Our attention has been called to an article lately published in the Youth's Companion in regard to the grandfather of the late W. M. Boone and brothers of this county, and father of the late Squire Boone, who died here sJome years ago. As there are so many of the family descendents residents of this county, we reproduce the article which they will no doubt be glad to keep and add to the records of that celebrated family.

It is not commonly known that the bones of one of the most renowned pioneers of the west lie neglected and uncovered in a rude cave on the side of a high hill, close by a county highway, in Harrison County, Indiana, but such is the case.

The writer and a companion recently took a horseback ride to the grave to Squire Boone, one of the first explorers of Kentucky.

Our road lay through the shaded woods and over a stony highway.

Presently, entering a wood, we heard overhead the shrill scream of a bird and saw through the dry leaves the scampering feet of a rabbit. Reining our horses to the side of the road, we dismounted at the very mouth of a small cave.

We entered the cave by springing into it, as one might spring into an open well.

This cave is about ten feet long and seven or eight feet wide. On a sort of stone shelf, or ledge, rests what remains of the worm-eaten coffin and decaying bones of one of the earliest pioneers of Kentucky, Squire Boone.

He was a brother of the famous Daniel Boone, the great explorer.

Squire Boone accompanied Daniel in his expeditions into the wilds of Kentucky. At one time he travelled on foot back to the old settlements in North Carolina, a distance of five hundred miles, in order to procure horses, powder, lead and provisions for his brother and himself.

It required two months to make the journey and return to the hut in the wilderness. During his absence Daniel lived alone, without the sight of a human face save that of the savage Indian.
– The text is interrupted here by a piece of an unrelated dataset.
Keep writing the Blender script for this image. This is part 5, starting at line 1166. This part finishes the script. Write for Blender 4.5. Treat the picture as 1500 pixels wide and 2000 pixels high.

Squire Boone crossed the Ohio River and made his home in Southern Indiana, in the early part of this century. There he lived, and there prepared with his own hands the dark cavern where his bones are lying.

Some of the very old settlers who live near this cave tell of how the Indians attacked and drove him from his work of opening up this tomb. They tell of his kind face and strange, rough manners. For sixty-seven years these bones have laid in this unmarked grave, to be clattered over by careless feet, and to be inspected by strangers' eyes.